What is a small-businessman to do?
The problem is that most people who champion "living wage" proposals haven't run a business and don't understand that any wage has additional costs tied to it—social security contributions by the business, unemployment compensation paid by the business, disability insurance payments made by the business, and other city, state, and federal taxes and fees tied to wages. As wages rise, so do all of those burdened costs. But considering those costs requires some math, and unfortunately, math and moral preening don't coexist very well.
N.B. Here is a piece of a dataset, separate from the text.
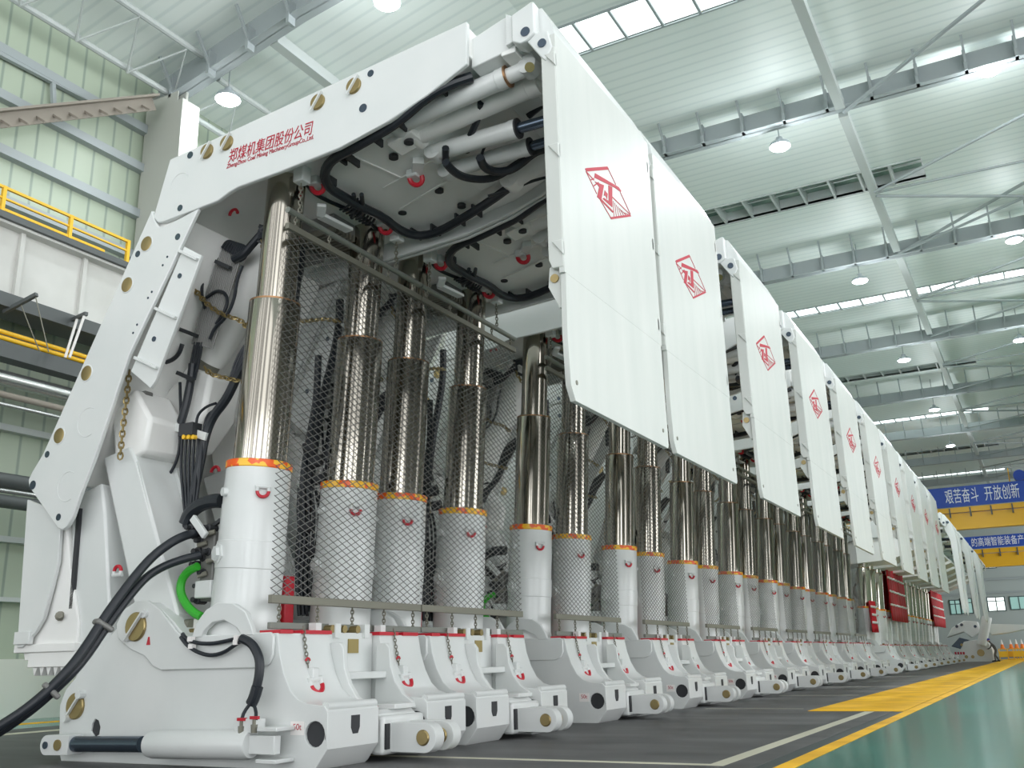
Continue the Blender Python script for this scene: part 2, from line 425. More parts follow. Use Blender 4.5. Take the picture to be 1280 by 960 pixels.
trim(MB().bar(onx(-20, 55, XW+.15), onx(190, 165, XW+.15), .12, .2).bar(onx(66, 100, XW+.15), onx(67, 130, XW+.15), .1, .1), 'beam')
# far end wall
fw = MB()
struct(MB().box(XW, 26, YEND, YEND+.4, 0, ROOF), 'wall_far', 'farwall')
struct(MB().box(XW, 26, YEND-.2, YEND, 9.2, 9.5).box(XW, 26, YEND-.2, YEND, 7.6, 7.8), 'trim_far', 'beam')
def far_window(i, u0, v0, u1, v1, cols, rows, m, split=None):
    a, b = ony(u0, v1, YEND-.1), ony(u1, v0, YEND-.1)
    x0, x1 = a.x, b.x; z0, z1 = a.z, b.z
    fr = MB(); pn = MB().box(x0, x1, YEND-.06, YEND-.02, z0, z1)
    for j in range(cols+1): x = x0+(x1-x0)*j/cols; fr.box(x-.06, x+.06, YEND-.14, YEND-.02, z0, z1)
    for z in ([z0, z1] + ([z0+(z1-z0)*.72] if rows > 1 else [])): fr.box(x0-.06, x1+.06, YEND-.14, YEND-.02, z-.05, z+.05)
    f = struct(fr, 'window_%d' % i, 'wframe'); pn.build('pane', m, f)
far_window(20, 1189, 750, 1200, 768, 2, 2, 'windim'); far_window(21, 1202, 748, 1214, 767, 2, 2, 'windim')
far_window(22, 1236, 746, 1255, 764, 2, 2, 'winday'); far_window(23, 1264, 745, 1284, 762, 2, 1, 'windim')
far_window(24, 1184, 704, 1204, 715, 2, 1, 'winday'); far_window(25, 1207, 701, 1244, 712, 4, 1, 'winday'); far_window(26, 1154, 760, 1164, 774, 1, 2, 'winday')
far_window(27, 1040, 660, 1075, 690, 4, 2, 'winday'); far_window(28, 1090, 650, 1110, 680, 3, 2, 'winday')

# crane runway, walkway and pipes along the left wall
XG = -18.6
mb = MB().box(XG-.06, XG, -4, 16.3, 8.75, 10.3).box(XG-.4, XG+.25, -4, 16.3, 10.3, 10.36)
for y in (7.2, 10.1, 11.9, 13.5, 15.3): mb.box(XG-.02, XG+.1, y-.05, y+.05, 8.75, 10.3)
struct(mb, 'trim_crane_runway', 'concrete')
struct(MB().box(XG-.5, XG+.3, -4, 16.3, 8.45, 8.75), 'trim_runway_flange', 'darksteel')
struct(MB().box(-20.3, XG+.35, -4, 16.3, 10.36, 10.5), 'trim_walkway', 'darksteel')
t = thing('guard_railing', (XG+.3, 10, 10.5), 'yellow tubular guard railing along the raised walkway on the left wall', 'railing')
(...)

Tuttle goes on to tell the story of Borderlands Books, a science fiction bookstore, that announced:
Although all of us at Borderlands support the concept of a living wage in princip[le] and we believe that it’s possible that the new law will be good for San Francisco — Borderlands Books as it exists is not a financially viable business if subject to that minimum wage.  Consequently we will be closing our doors no later than March 31st.
The New Yorker picked up the story, and a crowdsourced contributions to the store will keep it going until 2016.

But is that what we want, subsidized small businesses that must rely on the donations of strangers rather than quality business practices? I'm quite certain Elizabeth Warren and her Democratic supporters would say 'yes.' But what happens when two businesses become 20 and then 200. Will there be enough crowdsourced donations to support them all? Or will an unintended consequence of the progressives moral preening be that some small profitable businesses that would thrive otherwise will fail under a coercive wage structure?

The irony is that the big corporate entities (Walmart, Target, CVS, etc.) hated by the Left can afford the wage structure and only they will remain. So in effect, the "living wage' crowd is doing its best to kill small, privately owned businesses and replace them with the very thing they hate. And before they claim that at least employees at those big corporate entities will earn a "living wage," I suggest they read a few reports (e.g., here) on the future of automation and robotics over the next decade. By artificially mandating high wages for humans, the Left is making it much, much easier to justify the cost of automation and replace the workers with robots.

But no worries. After all, it's all being done with the very best of intentions.